OBJECTIVE: Output the data below in full, byte for byte. Nothing may differ.

____________

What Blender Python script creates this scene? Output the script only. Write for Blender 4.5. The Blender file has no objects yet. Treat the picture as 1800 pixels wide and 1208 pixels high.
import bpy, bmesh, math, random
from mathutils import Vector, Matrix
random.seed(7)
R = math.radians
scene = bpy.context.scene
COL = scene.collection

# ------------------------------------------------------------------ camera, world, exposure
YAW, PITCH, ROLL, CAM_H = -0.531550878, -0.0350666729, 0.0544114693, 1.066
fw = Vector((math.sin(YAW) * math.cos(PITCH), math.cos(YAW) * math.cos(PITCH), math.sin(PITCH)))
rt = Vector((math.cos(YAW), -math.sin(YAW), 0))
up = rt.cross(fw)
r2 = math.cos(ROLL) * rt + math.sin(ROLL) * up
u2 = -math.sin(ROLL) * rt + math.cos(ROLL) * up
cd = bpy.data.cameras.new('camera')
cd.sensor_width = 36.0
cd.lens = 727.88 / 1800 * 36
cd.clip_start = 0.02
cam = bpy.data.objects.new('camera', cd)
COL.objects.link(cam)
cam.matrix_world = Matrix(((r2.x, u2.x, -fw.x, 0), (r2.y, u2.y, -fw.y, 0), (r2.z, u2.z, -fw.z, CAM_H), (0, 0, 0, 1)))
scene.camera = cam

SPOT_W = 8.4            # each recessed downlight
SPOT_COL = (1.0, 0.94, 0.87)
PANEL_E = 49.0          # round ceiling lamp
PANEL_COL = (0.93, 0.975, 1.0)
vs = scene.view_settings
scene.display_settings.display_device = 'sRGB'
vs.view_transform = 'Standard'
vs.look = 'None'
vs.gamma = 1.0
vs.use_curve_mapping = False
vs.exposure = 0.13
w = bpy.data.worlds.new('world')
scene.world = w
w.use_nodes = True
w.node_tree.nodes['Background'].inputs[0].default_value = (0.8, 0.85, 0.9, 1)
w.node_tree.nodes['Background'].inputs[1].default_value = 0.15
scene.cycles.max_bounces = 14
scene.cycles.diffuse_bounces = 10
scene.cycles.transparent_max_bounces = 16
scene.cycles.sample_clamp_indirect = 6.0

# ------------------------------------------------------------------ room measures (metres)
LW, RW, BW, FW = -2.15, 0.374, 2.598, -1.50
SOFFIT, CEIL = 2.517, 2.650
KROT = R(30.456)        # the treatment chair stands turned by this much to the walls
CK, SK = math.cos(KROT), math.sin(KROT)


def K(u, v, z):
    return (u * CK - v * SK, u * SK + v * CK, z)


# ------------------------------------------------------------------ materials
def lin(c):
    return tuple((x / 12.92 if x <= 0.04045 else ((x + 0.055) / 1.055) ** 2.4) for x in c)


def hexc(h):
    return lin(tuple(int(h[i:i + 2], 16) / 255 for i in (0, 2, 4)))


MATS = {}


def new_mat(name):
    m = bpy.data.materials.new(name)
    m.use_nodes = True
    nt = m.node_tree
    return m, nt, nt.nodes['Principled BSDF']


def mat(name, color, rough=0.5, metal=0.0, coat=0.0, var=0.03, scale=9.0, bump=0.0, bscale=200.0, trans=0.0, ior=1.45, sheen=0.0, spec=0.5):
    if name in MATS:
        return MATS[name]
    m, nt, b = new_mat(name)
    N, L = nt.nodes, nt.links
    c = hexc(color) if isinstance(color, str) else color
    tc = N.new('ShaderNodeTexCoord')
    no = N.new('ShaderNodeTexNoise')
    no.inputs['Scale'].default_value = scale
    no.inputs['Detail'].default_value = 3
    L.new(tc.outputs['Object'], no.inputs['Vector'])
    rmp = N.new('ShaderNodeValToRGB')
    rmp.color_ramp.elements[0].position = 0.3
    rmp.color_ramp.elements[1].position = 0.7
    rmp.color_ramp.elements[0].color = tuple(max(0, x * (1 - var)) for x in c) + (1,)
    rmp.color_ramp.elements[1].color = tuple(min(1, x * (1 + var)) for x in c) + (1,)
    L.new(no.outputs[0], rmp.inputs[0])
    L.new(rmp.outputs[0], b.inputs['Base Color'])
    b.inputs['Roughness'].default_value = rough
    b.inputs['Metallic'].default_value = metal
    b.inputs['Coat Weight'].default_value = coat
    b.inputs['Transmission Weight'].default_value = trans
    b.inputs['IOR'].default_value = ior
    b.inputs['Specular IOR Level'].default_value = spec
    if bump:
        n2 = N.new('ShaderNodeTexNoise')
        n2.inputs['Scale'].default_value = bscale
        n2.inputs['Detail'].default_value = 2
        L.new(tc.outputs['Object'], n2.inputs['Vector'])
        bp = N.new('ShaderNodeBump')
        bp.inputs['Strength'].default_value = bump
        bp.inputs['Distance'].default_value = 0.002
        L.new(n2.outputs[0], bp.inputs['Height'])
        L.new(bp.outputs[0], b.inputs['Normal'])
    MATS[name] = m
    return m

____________

SOLUTION:
What Blender Python script creates this scene? Output the script only. Write for Blender 4.5. The Blender file has no objects yet. Treat the picture as 1800 pixels wide and 1208 pixels high.
import bpy, bmesh, math, random
from mathutils import Vector, Matrix
random.seed(7)
R = math.radians
scene = bpy.context.scene
COL = scene.collection

# ------------------------------------------------------------------ camera, world, exposure
YAW, PITCH, ROLL, CAM_H = -0.531550878, -0.0350666729, 0.0544114693, 1.066
fw = Vector((math.sin(YAW) * math.cos(PITCH), math.cos(YAW) * math.cos(PITCH), math.sin(PITCH)))
rt = Vector((math.cos(YAW), -math.sin(YAW), 0))
up = rt.cross(fw)
r2 = math.cos(ROLL) * rt + math.sin(ROLL) * up
u2 = -math.sin(ROLL) * rt + math.cos(ROLL) * up
cd = bpy.data.cameras.new('camera')
cd.sensor_width = 36.0
cd.lens = 727.88 / 1800 * 36
cd.clip_start = 0.02
cam = bpy.data.objects.new('camera', cd)
COL.objects.link(cam)
cam.matrix_world = Matrix(((r2.x, u2.x, -fw.x, 0), (r2.y, u2.y, -fw.y, 0), (r2.z, u2.z, -fw.z, CAM_H), (0, 0, 0, 1)))
scene.camera = cam

SPOT_W = 8.4            # each recessed downlight
SPOT_COL = (1.0, 0.94, 0.87)
PANEL_E = 49.0          # round ceiling lamp
PANEL_COL = (0.93, 0.975, 1.0)
vs = scene.view_settings
scene.display_settings.display_device = 'sRGB'
vs.view_transform = 'Standard'
vs.look = 'None'
vs.gamma = 1.0
vs.use_curve_mapping = False
vs.exposure = 0.13
w = bpy.data.worlds.new('world')
scene.world = w
w.use_nodes = True
w.node_tree.nodes['Background'].inputs[0].default_value = (0.8, 0.85, 0.9, 1)
w.node_tree.nodes['Background'].inputs[1].default_value = 0.15
scene.cycles.max_bounces = 14
scene.cycles.diffuse_bounces = 10
scene.cycles.transparent_max_bounces = 16
scene.cycles.sample_clamp_indirect = 6.0

# ------------------------------------------------------------------ room measures (metres)
LW, RW, BW, FW = -2.15, 0.374, 2.598, -1.50
SOFFIT, CEIL = 2.517, 2.650
KROT = R(30.456)        # the treatment chair stands turned by this much to the walls
CK, SK = math.cos(KROT), math.sin(KROT)


def K(u, v, z):
    return (u * CK - v * SK, u * SK + v * CK, z)


# ------------------------------------------------------------------ materials
def lin(c):
    return tuple((x / 12.92 if x <= 0.04045 else ((x + 0.055) / 1.055) ** 2.4) for x in c)


def hexc(h):
    return lin(tuple(int(h[i:i + 2], 16) / 255 for i in (0, 2, 4)))


MATS = {}


def new_mat(name):
    m = bpy.data.materials.new(name)
    m.use_nodes = True
    nt = m.node_tree
    return m, nt, nt.nodes['Principled BSDF']


def mat(name, color, rough=0.5, metal=0.0, coat=0.0, var=0.03, scale=9.0, bump=0.0, bscale=200.0, trans=0.0, ior=1.45, sheen=0.0, spec=0.5):
    if name in MATS:
        return MATS[name]
    m, nt, b = new_mat(name)
    N, L = nt.nodes, nt.links
    c = hexc(color) if isinstance(color, str) else color
    tc = N.new('ShaderNodeTexCoord')
    no = N.new('ShaderNodeTexNoise')
    no.inputs['Scale'].default_value = scale
    no.inputs['Detail'].default_value = 3
    L.new(tc.outputs['Object'], no.inputs['Vector'])
    rmp = N.new('ShaderNodeValToRGB')
    rmp.color_ramp.elements[0].position = 0.3
    rmp.color_ramp.elements[1].position = 0.7
    rmp.color_ramp.elements[0].color = tuple(max(0, x * (1 - var)) for x in c) + (1,)
    rmp.color_ramp.elements[1].color = tuple(min(1, x * (1 + var)) for x in c) + (1,)
    L.new(no.outputs[0], rmp.inputs[0])
    L.new(rmp.outputs[0], b.inputs['Base Color'])
    b.inputs['Roughness'].default_value = rough
    b.inputs['Metallic'].default_value = metal
    b.inputs['Coat Weight'].default_value = coat
    b.inputs['Transmission Weight'].default_value = trans
    b.inputs['IOR'].default_value = ior
    b.inputs['Specular IOR Level'].default_value = spec
    if bump:
        n2 = N.new('ShaderNodeTexNoise')
        n2.inputs['Scale'].default_value = bscale
        n2.inputs['Detail'].default_value = 2
        L.new(tc.outputs['Object'], n2.inputs['Vector'])
        bp = N.new('ShaderNodeBump')
        bp.inputs['Strength'].default_value = bump
        bp.inputs['Distance'].default_value = 0.002
        L.new(n2.outputs[0], bp.inputs['Height'])
        L.new(bp.outputs[0], b.inputs['Normal'])
    MATS[name] = m
    return m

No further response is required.